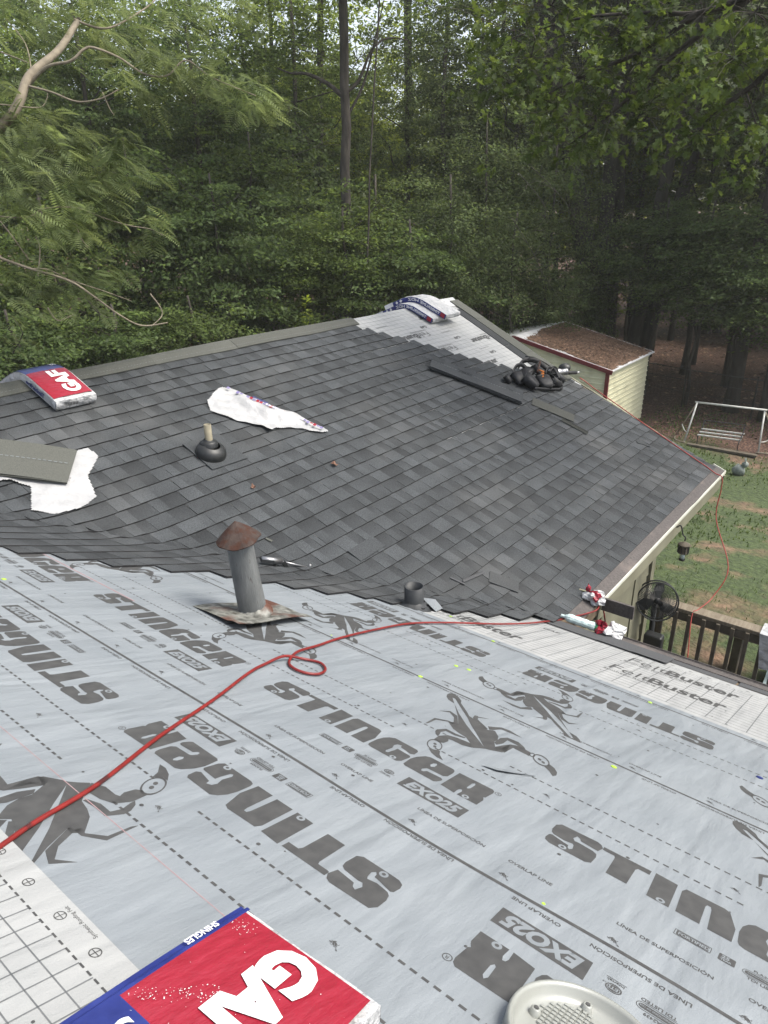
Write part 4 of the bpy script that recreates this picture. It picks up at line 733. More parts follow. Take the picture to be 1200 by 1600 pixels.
lettering(t, M_['white_ink'], T('SHINGLES', .012, 0, 0, .04, 0, 1.), lambda x, y: f_near(.08+x, .005+y, .0745))
sc = MB(); rr = random.Random(8)
for k in range(200):
    q_ = rr.random()
    if q_ < .6: tt_ = rr.random(); x, y = .285-.10*tt_+rr.gauss(0, .008), .03+.10*tt_+rr.gauss(0, .010)
    elif q_ < .8: x, y = .05+rr.gauss(0, .012), .045+rr.gauss(0, .014)
    else: x, y = rr.uniform(.03, .5), rr.uniform(.03, .29)
    x = min(max(x, .02), .6); y = min(max(y, .026), .29); s_ = rr.uniform(.0003, .0011); a = rr.uniform(0, 3)
    sc.add([f_near(x+s_*math.cos(a+q)*(1.8 if q in (0, 3.1) else .6), y+s_*math.sin(a+q), .0741) for q in (0, 1.5, 3.1, 4.6)], [(0, 1, 2, 3)])
o = sc.build('scuff_marks', M_['white_ink'], t); o['kind'] = 'stuff'
# left bundle sagging over the ridge, far wing
def ridge_fn(u0, qn, sg, W, hb):
    """x runs up the slope from the near end and bends over the ridge"""
    Lr = RIDGE-qn
    def f(x, y, z):
        u = u0 + y
        r_ = .30                                      # bend radius
        xs = x; bend0 = Lr-.13; ang = math.atan(S)
        if xs <= bend0: P = FP(u, qn+xs, 0); N_ = FN
        else:
            P = FP(u, qn+bend0, 0); th = min((xs-bend0)/.34, 2*ang); k = .34
            # arc turning downwards by th
            t0 = FQ; n0 = FN
            P = P + t0*(math.sin(th)*k) - n0*((1-math.cos(th))*k); N_ = (n0*math.cos(th)+t0*math.sin(th)); T__ = (t0*math.cos(th)-n0*math.sin(th))
            rest = (xs-bend0)-th*k
            if rest > 0: P = P+T__*rest
        return P + N_*(z+hb) 
    return f
fl2 = ridge_fn(2.60, 4.06, 1, .34, .026)
t = bundle('shingle_bundle', 'red and blue wrapped shingle bundle draped over the ridge at the left edge', fl2, .98, .335, .085, [('red_panel', M_['red_ink'], .035, .41, .004, .325), ('navy_panel', M_['blue_ink'], .41, .97, .004, .325)], None, seed=4, side=M_['white_film'])
lettering(t, M_['white_ink'], T('GAF', .12, 0, 0, .075, 0, 1.0), lambda x, y: fl2(.07+x*.98, .27-y, .0925))
lettering(t, M_['white_ink'], T('Shingles', .04, 0, 0, .04), lambda x, y: fl2(.47+x, .30-y, .0925))
lettering(t, M_['blue_ink'], T('Timberline', .036, 0, 0, .05, 0, 1.1), lambda x, y: fl2(.15+x, -.0078, .02+y))
lettering(t, M_['ink'], ([(a, c_) for k in range(12) for a, c_ in ((k*.009, 0), (k*.009+.003+(k % 3)*.0015, 0), (k*.009+.003+(k % 3)*.0015, .028), (k*.009, .028))], [tuple(range(4*k, 4*k+4)) for k in range(12)]), lambda x, y: fl2(-.0125, .07+x, .028+y), 'barcode')
# two bundles stacked over the ridge at the peak
def ridge_stack(u0, qn, hb, lab, sd):
    f = ridge_fn(u0, qn, 1, .34, hb)
    t = bundle('shingle_bundle', lab, f, .95, .335, .072, [], None, 'shingle bundles over the far peak', seed=sd, side=M_['blue_ink'])
    lettering(t, M_['white_ink'], T('TIMBERLINE HDZ', .034, 0, 0, .03, 0, 1.2), lambda x, y: f(.52-x, -.0085, .02+y)) if False else lettering(t, M_['white_ink'], T('TIMBERLINE HDZ', .034, 0, 0, .03, 0, 1.25), lambda x, y: f(.10+x, -.0088, .018+y))
    q = MB(); quad_grid(q, lambda a, c: f(a, -.0082, c), .015, .085, .008, .062, 1, 1); q.build('red_panel', M_['red_ink'], t)
    q = MB(); quad_grid(q, lambda a, c: f(a, -.0082, c), .80, .95, .004, .068, 3, 1); q.build('white_panel', M_['white_ink'], t)
    q = MB()
    for k in range(2):
        c0 = (.66+.07*k, .036); q.add([f(c0[0]+dx, -.0088, c0[1]+dz) for dx, dz in ((.022, 0), (0, .022), (-.022, 0), (0, -.022))], [(0, 1, 2, 3)])
    q.build('print', M_['white_ink'], t); 
    q = MB(); rr = random.Random(sd)
    for k in range(3):
        x = .35+.12*k; quad_grid(q, lambda a, c: f(a, c, .0755), x, x+.02, .05, .28, 1, 6)
    return t
ridge_stack(7.74, 4.10, .02, 'lower of the two navy sided shingle bundles bent over the far peak', 11)
ridge_stack(7.90, 4.02, .096, 'upper of the two bundles at the far peak, white on top with navy lettered side', 12)

# ------------------------------------------------------------------ loose shingles and empty wrappers
def loose(u, q, ang, L, Wd, n_, h0, label, gname, cat='shingles', mats_='shingle_olive', tilt=0.):
    base = FP(u, q, .01); t = thing('shingle_stack', label, cat, tuple(base)); ca, sa = math.cos(R(ang)), math.sin(R(ang)); rr = random.Random(int(u*100))
    for k in range(n_):
        b = MB(); du, dq = rr.uniform(-.012, .012), rr.uniform(-.006, .006); vs = []; nx = 8; h = h0+.006*k
        for j in range(3):
            for i in range(nx+1):
                x, y = (i/nx-.5)*L+du, (j/2-.5)*Wd+dq
                vs.append(FP(u+x*ca-y*sa, q+x*sa+y*ca, h + tilt*(1 if j == 0 else 0)*0 + .01*abs(math.sin(i*.5+k))))
        n0 = len(vs); vs += [v-FN*.005 for v in vs]; W_ = nx+1
        fs = [(j*W_+i, j*W_+i+1, j*W_+i+W_+1, j*W_+i+W_) for j in range(2) for i in range(nx)]
        fs += [(i, n0+i, n0+i+1, i+1) for i in range(nx)] + [(2*W_+i+1, n0+2*W_+i+1, n0+2*W_+i, 2*W_+i) for i in range(nx)]
        fs += [(0, W_, n0+W_, n0), (W_, 2*W_, n0+2*W_, n0+W_), (nx, n0+nx, n0+nx+W_, nx+W_), (nx+W_, n0+nx+W_, n0+nx+2*W_, nx+2*W_)]
        tt = [rr.uniform(.88, 1.1)]*len(vs); b.add(vs, fs, 0, tt)
        o = b.build('loose_shingle', M_[mats_], t)
        if k == n_-1:
            s_ = MB()
            for i in range(int(L/.034)):
                x0 = -L/2+.01+i*.034
                s_.add([FP(u+du+x*ca-(y+dq)*sa, q+x*sa+(y+dq)*ca, h+.012) for x, y in ((x0, .012), (x0+.022, .012), (x0+.022, .017), (x0, .017))], [(0, 1, 2, 3)])
            s_.build('sealant_line', M_['sheet_ink'], o)
            if n_ > 3:   # granule blocks on the exposed half
                x0 = -L/2; kk = 0; s_ = MB()
                while x0 < L/2-.1:
                    w_ = rr.choice((.1, .14, .18)); w_ = min(w_, L/2-x0)
                    if kk % 2 == 0: s_.add([FP(u+x*ca-y*sa, q+x*sa+y*ca, h+.013) for x, y in ((x0, .025), (x0+w_, .025), (x0+w_, Wd/2), (x0, Wd/2))], [(0, 1, 2, 3)], 0, rr.uniform(.7, .9))
                    x0 += w_; kk += 1
                s_.build('granule_blocks', M_['shingle'], o)
    return t
loose(6.98, 2.86, -62, 1.12, .30, 6, .03, 'stack of loose plain strips lying slantwise beside the tool pile near the far peak', None, mats_='shingle')
loose(1.90, 3.74, -41, 1.12, .38, 3, .040, 'loose shingles stacked on a torn white wrapper at the left edge', None)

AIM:
Transcribe the preceding listing in its entirety and with exact wording, leaving out pictures.

EXERCISE RESPONSE:
Write part 4 of the bpy script that recreates this picture. It picks up at line 733. More parts follow. Take the picture to be 1200 by 1600 pixels.
lettering(t, M_['white_ink'], T('SHINGLES', .012, 0, 0, .04, 0, 1.), lambda x, y: f_near(.08+x, .005+y, .0745))
sc = MB(); rr = random.Random(8)
for k in range(200):
    q_ = rr.random()
    if q_ < .6: tt_ = rr.random(); x, y = .285-.10*tt_+rr.gauss(0, .008), .03+.10*tt_+rr.gauss(0, .010)
    elif q_ < .8: x, y = .05+rr.gauss(0, .012), .045+rr.gauss(0, .014)
    else: x, y = rr.uniform(.03, .5), rr.uniform(.03, .29)
    x = min(max(x, .02), .6); y = min(max(y, .026), .29); s_ = rr.uniform(.0003, .0011); a = rr.uniform(0, 3)
    sc.add([f_near(x+s_*math.cos(a+q)*(1.8 if q in (0, 3.1) else .6), y+s_*math.sin(a+q), .0741) for q in (0, 1.5, 3.1, 4.6)], [(0, 1, 2, 3)])
o = sc.build('scuff_marks', M_['white_ink'], t); o['kind'] = 'stuff'
# left bundle sagging over the ridge, far wing
def ridge_fn(u0, qn, sg, W, hb):
    """x runs up the slope from the near end and bends over the ridge"""
    Lr = RIDGE-qn
    def f(x, y, z):
        u = u0 + y
        r_ = .30                                      # bend radius
        xs = x; bend0 = Lr-.13; ang = math.atan(S)
        if xs <= bend0: P = FP(u, qn+xs, 0); N_ = FN
        else:
            P = FP(u, qn+bend0, 0); th = min((xs-bend0)/.34, 2*ang); k = .34
            # arc turning downwards by th
            t0 = FQ; n0 = FN
            P = P + t0*(math.sin(th)*k) - n0*((1-math.cos(th))*k); N_ = (n0*math.cos(th)+t0*math.sin(th)); T__ = (t0*math.cos(th)-n0*math.sin(th))
            rest = (xs-bend0)-th*k
            if rest > 0: P = P+T__*rest
        return P + N_*(z+hb) 
    return f
fl2 = ridge_fn(2.60, 4.06, 1, .34, .026)
t = bundle('shingle_bundle', 'red and blue wrapped shingle bundle draped over the ridge at the left edge', fl2, .98, .335, .085, [('red_panel', M_['red_ink'], .035, .41, .004, .325), ('navy_panel', M_['blue_ink'], .41, .97, .004, .325)], None, seed=4, side=M_['white_film'])
lettering(t, M_['white_ink'], T('GAF', .12, 0, 0, .075, 0, 1.0), lambda x, y: fl2(.07+x*.98, .27-y, .0925))
lettering(t, M_['white_ink'], T('Shingles', .04, 0, 0, .04), lambda x, y: fl2(.47+x, .30-y, .0925))
lettering(t, M_['blue_ink'], T('Timberline', .036, 0, 0, .05, 0, 1.1), lambda x, y: fl2(.15+x, -.0078, .02+y))
lettering(t, M_['ink'], ([(a, c_) for k in range(12) for a, c_ in ((k*.009, 0), (k*.009+.003+(k % 3)*.0015, 0), (k*.009+.003+(k % 3)*.0015, .028), (k*.009, .028))], [tuple(range(4*k, 4*k+4)) for k in range(12)]), lambda x, y: fl2(-.0125, .07+x, .028+y), 'barcode')
# two bundles stacked over the ridge at the peak
def ridge_stack(u0, qn, hb, lab, sd):
    f = ridge_fn(u0, qn, 1, .34, hb)
    t = bundle('shingle_bundle', lab, f, .95, .335, .072, [], None, 'shingle bundles over the far peak', seed=sd, side=M_['blue_ink'])
    lettering(t, M_['white_ink'], T('TIMBERLINE HDZ', .034, 0, 0, .03, 0, 1.2), lambda x, y: f(.52-x, -.0085, .02+y)) if False else lettering(t, M_['white_ink'], T('TIMBERLINE HDZ', .034, 0, 0, .03, 0, 1.25), lambda x, y: f(.10+x, -.0088, .018+y))
    q = MB(); quad_grid(q, lambda a, c: f(a, -.0082, c), .015, .085, .008, .062, 1, 1); q.build('red_panel', M_['red_ink'], t)
    q = MB(); quad_grid(q, lambda a, c: f(a, -.0082, c), .80, .95, .004, .068, 3, 1); q.build('white_panel', M_['white_ink'], t)
    q = MB()
    for k in range(2):
        c0 = (.66+.07*k, .036); q.add([f(c0[0]+dx, -.0088, c0[1]+dz) for dx, dz in ((.022, 0), (0, .022), (-.022, 0), (0, -.022))], [(0, 1, 2, 3)])
    q.build('print', M_['white_ink'], t); 
    q = MB(); rr = random.Random(sd)
    for k in range(3):
        x = .35+.12*k; quad_grid(q, lambda a, c: f(a, c, .0755), x, x+.02, .05, .28, 1, 6)
    return t
ridge_stack(7.74, 4.10, .02, 'lower of the two navy sided shingle bundles bent over the far peak', 11)
ridge_stack(7.90, 4.02, .096, 'upper of the two bundles at the far peak, white on top with navy lettered side', 12)

# ------------------------------------------------------------------ loose shingles and empty wrappers
def loose(u, q, ang, L, Wd, n_, h0, label, gname, cat='shingles', mats_='shingle_olive', tilt=0.):
    base = FP(u, q, .01); t = thing('shingle_stack', label, cat, tuple(base)); ca, sa = math.cos(R(ang)), math.sin(R(ang)); rr = random.Random(int(u*100))
    for k in range(n_):
        b = MB(); du, dq = rr.uniform(-.012, .012), rr.uniform(-.006, .006); vs = []; nx = 8; h = h0+.006*k
        for j in range(3):
            for i in range(nx+1):
                x, y = (i/nx-.5)*L+du, (j/2-.5)*Wd+dq
                vs.append(FP(u+x*ca-y*sa, q+x*sa+y*ca, h + tilt*(1 if j == 0 else 0)*0 + .01*abs(math.sin(i*.5+k))))
        n0 = len(vs); vs += [v-FN*.005 for v in vs]; W_ = nx+1
        fs = [(j*W_+i, j*W_+i+1, j*W_+i+W_+1, j*W_+i+W_) for j in range(2) for i in range(nx)]
        fs += [(i, n0+i, n0+i+1, i+1) for i in range(nx)] + [(2*W_+i+1, n0+2*W_+i+1, n0+2*W_+i, 2*W_+i) for i in range(nx)]
        fs += [(0, W_, n0+W_, n0), (W_, 2*W_, n0+2*W_, n0+W_), (nx, n0+nx, n0+nx+W_, nx+W_), (nx+W_, n0+nx+W_, n0+nx+2*W_, nx+2*W_)]
        tt = [rr.uniform(.88, 1.1)]*len(vs); b.add(vs, fs, 0, tt)
        o = b.build('loose_shingle', M_[mats_], t)
        if k == n_-1:
            s_ = MB()
            for i in range(int(L/.034)):
                x0 = -L/2+.01+i*.034
                s_.add([FP(u+du+x*ca-(y+dq)*sa, q+x*sa+(y+dq)*ca, h+.012) for x, y in ((x0, .012), (x0+.022, .012), (x0+.022, .017), (x0, .017))], [(0, 1, 2, 3)])
            s_.build('sealant_line', M_['sheet_ink'], o)
            if n_ > 3:   # granule blocks on the exposed half
                x0 = -L/2; kk = 0; s_ = MB()
                while x0 < L/2-.1:
                    w_ = rr.choice((.1, .14, .18)); w_ = min(w_, L/2-x0)
                    if kk % 2 == 0: s_.add([FP(u+x*ca-y*sa, q+x*sa+y*ca, h+.013) for x, y in ((x0, .025), (x0+w_, .025), (x0+w_, Wd/2), (x0, Wd/2))], [(0, 1, 2, 3)], 0, rr.uniform(.7, .9))
                    x0 += w_; kk += 1
                s_.build('granule_blocks', M_['shingle'], o)
    return t
loose(6.98, 2.86, -62, 1.12, .30, 6, .03, 'stack of loose plain strips lying slantwise beside the tool pile near the far peak', None, mats_='shingle')
loose(1.90, 3.74, -41, 1.12, .38, 3, .040, 'loose shingles stacked on a torn white wrapper at the left edge', None)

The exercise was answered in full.